Sophocles wrote that ‘Children are the anchors of a mother’s life’, which was turned into the Mother’s Day-friendly fridge magnet slogan: ‘Sons are the anchors of a mother’s life’. In Quigg’s case, the saying applies both ways. His mother, Lynsay, helps out in camp, regularly takes him on the pads and will join him in LA. “My mum and [fiancée] Bev are the two people I spend most of my time with, they were supportive after I lost and you need those good people behind you,” he revealed.

“Your mum doesn’t need to see you with a broken jaw so she could have tried to convince me to go another way and just enjoy life. It was the opposite with my mum. She is part of the camp, part of the training team, and it is nice to have her out there.

“People know that my mum comes with me. They all know her now as part of the team and no one finds it strange. The relationship to me and the support she gives is something they all admire. I’ve moved in with Bev now. We’ve got a nice house and all that, but if anyone asks me I tell them home is where my mum is, and that’s the way it will always be.”

Scott Quigg

Not to mention when you move out of home you discover that it was your mother who kept the biscuit tin and chocolate drawer stocked for snacking.
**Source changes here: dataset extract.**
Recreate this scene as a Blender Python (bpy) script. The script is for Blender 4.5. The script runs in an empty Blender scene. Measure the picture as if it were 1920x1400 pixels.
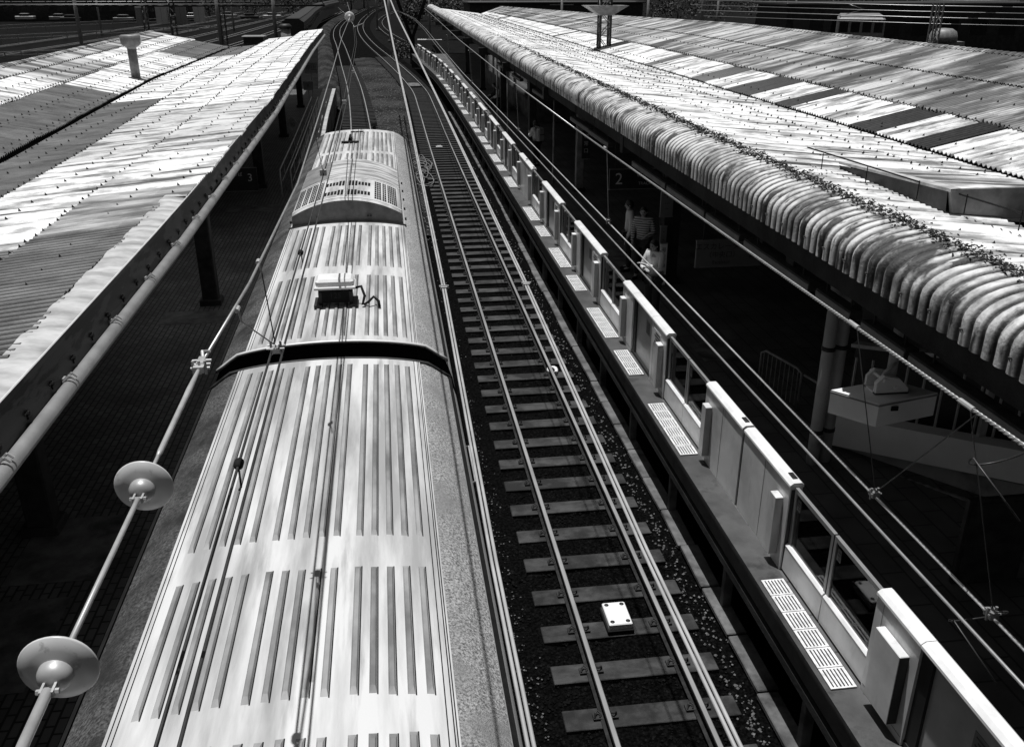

“Yeah, the first thing I do when I go back home to my mum’s is go to the cupboards and the fridge,” Quigg concurred. Albeit only when not in full training camp, of course.

That said, Quigg is not quite ready to draw a line under his career, not least because of his sense that he still has some unfinished business with Frampton should they both continue to win at their new weight. He said: “Don’t get me wrong, I’ve still got some years left. I can only see me winning this fight. Then it opens big doors, like the possibility of a rematch with Frampton or another fight with Valdez.”